Joseph, who has a daughter and a son at the school, said she believes the complaints against Friedman reflect prejudice against people who don’t speak Spanish — a charge Carrillo and other Friedman critics deny.

“Helen speaks some Spanish, and I think she was taking lessons to improve it. But I guess that wasn’t good enough,” Joseph said.

Parent activist Carol Chapman was more blunt.

The mother of two Fries students said she was “very emotionally upset” about Friedman’s transfer and bitterly dismissed the complaints by Carrillo.

“I don’t know how she’s got that much pull,” Chapman said. “I don’t see why in the hell (Carrillo) don’t learn English. She’s lived here long enough.”

Friedman supporter Ramona Duran, an Anglo parent whose husband is of Mexican-American descent, summed it up this way: “A lot of the English-speaking people feel if we moved to Mexico, no one would be catering to our children, teaching them in English. . . . The Spanish ones want more for their kids, and we already think their kids are getting too much already.”

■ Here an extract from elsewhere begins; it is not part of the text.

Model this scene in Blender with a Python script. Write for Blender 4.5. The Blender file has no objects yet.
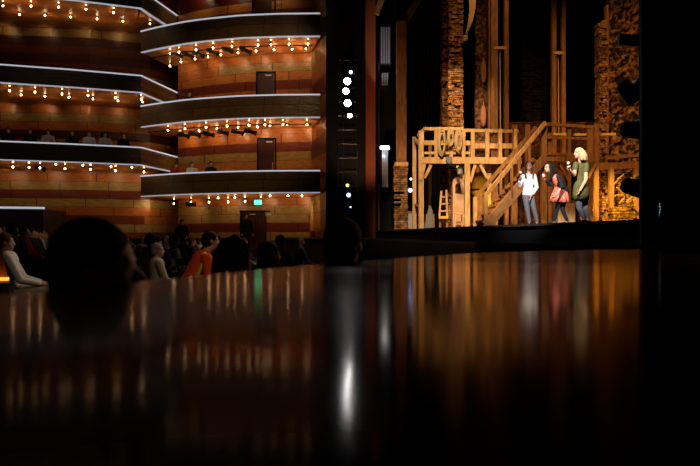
import bpy, math, random
from mathutils import Vector as V, Matrix
random.seed(7)
F=680.0; HZ=242.0; CZ=1.15; STZ=1.57
col=bpy.context.scene.collection
def P(px,py,D): return V(((px-350)/F*D, D, CZ+(HZ-py)/F*D))
def XY(px,D,z=0): return V(((px-350)/F*D, D, z))
SD=V((.93,.36,0)).normalized()      # towards the stage
LD=V((-.36,.93,0)).normalized()     # towards the far side wall
# ---------------------------------------------------------------- materials
def newmat(name):
    m=bpy.data.materials.new(name); m.use_nodes=True
    return m,m.node_tree,m.node_tree.nodes['Principled BSDF']
def mk(name,c,rough=.6,metal=0,spec=.5,em=None,es=0):
    m,nt,b=newmat(name)
    b.inputs['Base Color'].default_value=(*c,1); b.inputs['Roughness'].default_value=rough
    b.inputs['Metallic'].default_value=metal; b.inputs['Specular IOR Level'].default_value=spec
    if em: b.inputs['Emission Color'].default_value=(*em,1); b.inputs['Emission Strength'].default_value=es
    return m
def ramp(nt,stops,interp='LINEAR'):
    r=nt.nodes.new('ShaderNodeValToRGB'); cr=r.color_ramp; cr.interpolation=interp
    while len(cr.elements)>1: cr.elements.remove(cr.elements[-1])
    cr.elements[0].position=stops[0][0]; cr.elements[0].color=(*stops[0][1],1)
    for p,c in stops[1:]:
        e=cr.elements.new(p); e.color=(*c,1)
    return r
def noise_mat(name,c1,c2,scale=(4,4,4),rough=.7,bump=0.0,nscale=3,detail=6,contrast=(.3,.7),spec=.3):
    m,nt,b=newmat(name); N=nt.nodes; L=nt.links
    tc=N.new('ShaderNodeTexCoord'); mp=N.new('ShaderNodeMapping'); mp.inputs['Scale'].default_value=scale
    no=N.new('ShaderNodeTexNoise'); no.inputs['Scale'].default_value=nscale; no.inputs['Detail'].default_value=detail
    L.new(tc.outputs['Object'],mp.inputs['Vector']); L.new(mp.outputs[0],no.inputs['Vector'])
    r=ramp(nt,[(contrast[0],c1),(contrast[1],c2)]); L.new(no.outputs[0],r.inputs[0]); L.new(r.outputs[0],b.inputs['Base Color'])
    b.inputs['Roughness'].default_value=rough; b.inputs['Specular IOR Level'].default_value=spec
    if bump:
        bu=N.new('ShaderNodeBump'); bu.inputs['Strength'].default_value=bump; bu.inputs['Distance'].default_value=.05
        L.new(no.outputs[0],bu.inputs['Height']); L.new(bu.outputs[0],b.inputs['Normal'])
    return m
def banded_wood(name,rows,rowh,seam=1.35,rough=.35):
    """veneer panelling: courses of different stain (rows of colours), random seams and offset blocks"""
    m,nt,b=newmat(name); N=nt.nodes; L=nt.links
    def math_(op,a,bv=None,c=None):
        n=N.new('ShaderNodeMath'); n.operation=op
        for i,x in enumerate((a,bv,c)):
            if x is None: continue
            if isinstance(x,(int,float)): n.inputs[i].default_value=x
            else: L.new(x,n.inputs[i])
        return n.outputs[0]
    tc=N.new('ShaderNodeTexCoord'); sx=N.new('ShaderNodeSeparateXYZ'); L.new(tc.outputs['Object'],sx.inputs[0])
    x=math_('ADD',sx.outputs['X'],math_('MULTIPLY',sx.outputs['Y'],.35)); z=sx.outputs['Z']
    row=math_('FLOOR',math_('DIVIDE',z,rowh))
    wn=N.new('ShaderNodeTexWhiteNoise'); wn.noise_dimensions='1D'; L.new(row,wn.inputs['W'])
    cx=math_('FLOOR',math_('ADD',math_('DIVIDE',x,seam),math_('MULTIPLY',wn.outputs[0],7)))
    cell=N.new('ShaderNodeCombineXYZ'); L.new(cx,cell.inputs[0]); L.new(row,cell.inputs[1])
    w2=N.new('ShaderNodeTexWhiteNoise'); w2.noise_dimensions='2D'; L.new(cell.outputs[0],w2.inputs['Vector'])
    n=len(rows)
    # a block sometimes takes the colour of the course above
    sh=math_('MULTIPLY',math_('GREATER_THAN',w2.outputs[0],.92),1.0)
    idx=math_('DIVIDE',math_('ADD',math_('FLOORED_MODULO' if False else 'MODULO',math_('ADD',row,sh),float(n)),.5),float(n))
    r=ramp(nt,[(i/n,c) for i,c in enumerate(rows)],'CONSTANT'); L.new(idx,r.inputs[0])
    mp=N.new('ShaderNodeMapping'); mp.inputs['Scale'].default_value=(1.6,1.6,5); L.new(tc.outputs['Object'],mp.inputs[0])
    no=N.new('ShaderNodeTexNoise'); no.inputs['Scale'].default_value=2.2; no.inputs['Detail'].default_value=5; L.new(mp.outputs[0],no.inputs['Vector'])
    g=ramp(nt,[(.25,(.62,.58,.55)),(.75,(1.15,1.12,1.1))]); L.new(no.outputs[0],g.inputs[0])
    mx=N.new('ShaderNodeMix'); mx.data_type='RGBA'; mx.blend_type='MULTIPLY'; mx.inputs[0].default_value=1
    L.new(r.outputs[0],mx.inputs[6]); L.new(g.outputs[0],mx.inputs[7])
    fx=math_('FRACT',math_('ADD',math_('DIVIDE',x,seam),math_('MULTIPLY',wn.outputs[0],7)))
    fz=math_('FRACT',math_('DIVIDE',z,rowh))
    sm=math_('MAXIMUM',math_('LESS_THAN',fx,.02),math_('LESS_THAN',fz,.05))
    m2=N.new('ShaderNodeMix'); m2.data_type='RGBA'; L.new(math_('MULTIPLY',sm,.75),m2.inputs[0]); L.new(mx.outputs[2],m2.inputs[6]); m2.inputs[7].default_value=(.01,.003,.001,1)
    L.new(m2.outputs[2],b.inputs['Base Color']); b.inputs['Roughness'].default_value=rough
    bu=N.new('ShaderNodeBump'); bu.inputs['Strength'].default_value=.5; bu.inputs['Distance'].default_value=.03
    L.new(no.outputs[0],bu.inputs['Height']); L.new(bu.outputs[0],b.inputs['Normal'])
    b.inputs['Specular IOR Level'].default_value=.35
    return m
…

Such sentiments are distressing to Arturo Vargas of the Mexican American Legal Defense and Educational Fund. “People who would not ordinarily consider themselves bigots find themselves saying things. . . . It underscores how much we need to do in human relations in our community.”

District administrators also bristle at suggestions that there was anything discriminatory about transferring a Spanish-speaking principal to the school. The decision, they say, was based purely on what was good for the community and its children.

“In advocating for kids first, along the way I’m going to be attacked by people who are going to be ruffled,” Casillas said. “If I thought it was a racial thing, I would have sent them a real Mexican with a sombrero to be principal there.”